== Exercise aim ==
Return the first line, the line containing "fw=fw2, t=t, HW=HW)", and every line between them, exactly as they stand.

━━━ Supplied data

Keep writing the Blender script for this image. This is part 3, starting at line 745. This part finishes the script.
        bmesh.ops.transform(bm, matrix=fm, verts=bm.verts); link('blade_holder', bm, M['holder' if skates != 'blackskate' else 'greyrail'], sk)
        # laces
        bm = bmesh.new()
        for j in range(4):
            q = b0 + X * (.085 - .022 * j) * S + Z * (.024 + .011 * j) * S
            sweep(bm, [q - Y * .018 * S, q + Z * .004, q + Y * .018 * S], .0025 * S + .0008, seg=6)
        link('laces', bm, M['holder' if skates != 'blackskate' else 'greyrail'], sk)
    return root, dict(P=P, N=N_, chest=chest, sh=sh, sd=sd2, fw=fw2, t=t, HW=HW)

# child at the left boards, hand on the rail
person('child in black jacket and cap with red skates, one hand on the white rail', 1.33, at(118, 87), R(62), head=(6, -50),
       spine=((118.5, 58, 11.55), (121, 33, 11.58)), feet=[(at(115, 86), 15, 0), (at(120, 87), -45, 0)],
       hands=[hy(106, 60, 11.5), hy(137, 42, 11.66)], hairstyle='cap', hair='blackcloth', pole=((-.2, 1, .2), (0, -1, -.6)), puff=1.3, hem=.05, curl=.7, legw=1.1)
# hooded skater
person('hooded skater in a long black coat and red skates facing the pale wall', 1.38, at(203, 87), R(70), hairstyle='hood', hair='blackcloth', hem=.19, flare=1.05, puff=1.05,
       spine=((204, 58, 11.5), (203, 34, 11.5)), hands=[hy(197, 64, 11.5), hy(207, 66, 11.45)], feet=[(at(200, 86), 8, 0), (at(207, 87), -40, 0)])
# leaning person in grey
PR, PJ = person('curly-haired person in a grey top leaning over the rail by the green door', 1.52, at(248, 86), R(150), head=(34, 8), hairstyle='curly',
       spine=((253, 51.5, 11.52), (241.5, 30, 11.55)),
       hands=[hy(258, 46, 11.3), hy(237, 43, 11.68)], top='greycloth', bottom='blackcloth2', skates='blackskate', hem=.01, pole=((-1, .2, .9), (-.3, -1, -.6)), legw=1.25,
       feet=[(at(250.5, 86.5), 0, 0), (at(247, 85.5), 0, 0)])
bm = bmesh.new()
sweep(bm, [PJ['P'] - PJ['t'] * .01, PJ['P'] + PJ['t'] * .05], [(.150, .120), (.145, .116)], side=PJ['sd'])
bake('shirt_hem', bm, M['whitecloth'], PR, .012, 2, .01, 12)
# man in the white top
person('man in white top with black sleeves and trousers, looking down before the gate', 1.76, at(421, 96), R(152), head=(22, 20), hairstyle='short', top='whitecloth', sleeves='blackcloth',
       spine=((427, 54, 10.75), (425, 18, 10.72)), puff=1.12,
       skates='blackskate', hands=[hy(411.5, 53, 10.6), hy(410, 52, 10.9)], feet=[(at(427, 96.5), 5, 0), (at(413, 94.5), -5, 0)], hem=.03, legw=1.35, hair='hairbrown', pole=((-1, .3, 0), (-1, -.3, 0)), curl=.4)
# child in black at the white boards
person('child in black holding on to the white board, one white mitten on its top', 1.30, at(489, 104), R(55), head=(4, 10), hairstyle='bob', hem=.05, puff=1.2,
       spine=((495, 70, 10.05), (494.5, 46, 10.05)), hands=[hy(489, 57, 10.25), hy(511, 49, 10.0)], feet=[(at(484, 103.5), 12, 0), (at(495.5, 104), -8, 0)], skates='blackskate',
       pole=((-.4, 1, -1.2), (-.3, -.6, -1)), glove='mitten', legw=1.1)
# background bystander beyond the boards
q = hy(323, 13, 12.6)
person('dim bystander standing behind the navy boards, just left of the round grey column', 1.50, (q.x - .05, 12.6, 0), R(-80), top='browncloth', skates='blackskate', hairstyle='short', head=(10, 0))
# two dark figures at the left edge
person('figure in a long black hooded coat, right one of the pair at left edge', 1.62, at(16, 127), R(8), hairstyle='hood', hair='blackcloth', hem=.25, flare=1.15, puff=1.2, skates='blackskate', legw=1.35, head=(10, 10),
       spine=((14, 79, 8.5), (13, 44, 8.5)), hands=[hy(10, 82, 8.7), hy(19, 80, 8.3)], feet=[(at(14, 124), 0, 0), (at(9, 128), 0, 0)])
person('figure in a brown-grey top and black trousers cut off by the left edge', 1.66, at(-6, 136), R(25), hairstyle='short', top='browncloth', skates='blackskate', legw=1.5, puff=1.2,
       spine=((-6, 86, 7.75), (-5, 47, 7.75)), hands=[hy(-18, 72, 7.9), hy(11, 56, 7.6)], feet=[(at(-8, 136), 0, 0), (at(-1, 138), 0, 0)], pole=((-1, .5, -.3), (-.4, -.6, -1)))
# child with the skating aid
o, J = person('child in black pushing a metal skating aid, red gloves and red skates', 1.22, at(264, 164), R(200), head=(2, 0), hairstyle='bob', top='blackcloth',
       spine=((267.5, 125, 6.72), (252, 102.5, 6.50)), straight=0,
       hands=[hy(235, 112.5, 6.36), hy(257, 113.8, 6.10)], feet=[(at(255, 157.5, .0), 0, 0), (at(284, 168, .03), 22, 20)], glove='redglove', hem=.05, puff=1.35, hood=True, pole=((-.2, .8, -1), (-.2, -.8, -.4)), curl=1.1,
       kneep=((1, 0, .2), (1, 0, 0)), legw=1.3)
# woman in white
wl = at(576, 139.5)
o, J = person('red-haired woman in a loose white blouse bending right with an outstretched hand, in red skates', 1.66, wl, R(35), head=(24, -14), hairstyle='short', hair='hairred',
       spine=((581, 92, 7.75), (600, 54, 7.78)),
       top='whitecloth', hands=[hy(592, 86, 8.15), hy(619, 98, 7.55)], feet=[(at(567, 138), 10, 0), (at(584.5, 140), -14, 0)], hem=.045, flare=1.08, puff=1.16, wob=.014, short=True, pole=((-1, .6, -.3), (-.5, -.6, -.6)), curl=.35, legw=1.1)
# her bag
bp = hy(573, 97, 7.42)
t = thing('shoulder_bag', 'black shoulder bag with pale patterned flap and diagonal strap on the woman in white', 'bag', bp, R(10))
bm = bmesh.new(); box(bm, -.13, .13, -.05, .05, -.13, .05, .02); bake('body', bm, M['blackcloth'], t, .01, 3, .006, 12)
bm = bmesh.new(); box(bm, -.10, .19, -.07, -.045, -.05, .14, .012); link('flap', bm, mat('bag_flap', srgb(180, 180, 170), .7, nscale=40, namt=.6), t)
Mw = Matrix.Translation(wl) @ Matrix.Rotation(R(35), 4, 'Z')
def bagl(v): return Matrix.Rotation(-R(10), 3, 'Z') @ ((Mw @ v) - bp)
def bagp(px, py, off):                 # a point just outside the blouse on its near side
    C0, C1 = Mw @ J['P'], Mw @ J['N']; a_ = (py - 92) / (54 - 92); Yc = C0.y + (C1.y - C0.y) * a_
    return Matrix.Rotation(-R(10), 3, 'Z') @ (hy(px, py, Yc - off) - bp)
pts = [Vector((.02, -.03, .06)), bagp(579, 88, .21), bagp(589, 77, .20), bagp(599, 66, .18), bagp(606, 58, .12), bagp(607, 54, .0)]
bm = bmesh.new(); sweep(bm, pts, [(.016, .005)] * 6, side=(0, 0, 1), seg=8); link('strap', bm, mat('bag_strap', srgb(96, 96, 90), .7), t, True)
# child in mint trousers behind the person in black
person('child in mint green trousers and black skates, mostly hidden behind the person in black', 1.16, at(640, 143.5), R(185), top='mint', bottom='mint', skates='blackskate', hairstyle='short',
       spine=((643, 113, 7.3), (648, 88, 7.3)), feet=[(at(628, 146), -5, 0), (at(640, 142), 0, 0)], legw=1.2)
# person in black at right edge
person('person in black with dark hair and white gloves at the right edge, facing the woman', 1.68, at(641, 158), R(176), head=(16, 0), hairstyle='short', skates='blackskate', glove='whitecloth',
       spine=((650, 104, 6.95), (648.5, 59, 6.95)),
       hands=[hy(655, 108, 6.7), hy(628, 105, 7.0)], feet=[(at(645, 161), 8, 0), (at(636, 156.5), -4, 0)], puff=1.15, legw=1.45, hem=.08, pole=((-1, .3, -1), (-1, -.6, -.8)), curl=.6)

━━━━━━

== The output ==
Keep writing the Blender script for this image. This is part 3, starting at line 745. This part finishes the script.
        bmesh.ops.transform(bm, matrix=fm, verts=bm.verts); link('blade_holder', bm, M['holder' if skates != 'blackskate' else 'greyrail'], sk)
        # laces
        bm = bmesh.new()
        for j in range(4):
            q = b0 + X * (.085 - .022 * j) * S + Z * (.024 + .011 * j) * S
            sweep(bm, [q - Y * .018 * S, q + Z * .004, q + Y * .018 * S], .0025 * S + .0008, seg=6)
        link('laces', bm, M['holder' if skates != 'blackskate' else 'greyrail'], sk)
    return root, dict(P=P, N=N_, chest=chest, sh=sh, sd=sd2, fw=fw2, t=t, HW=HW)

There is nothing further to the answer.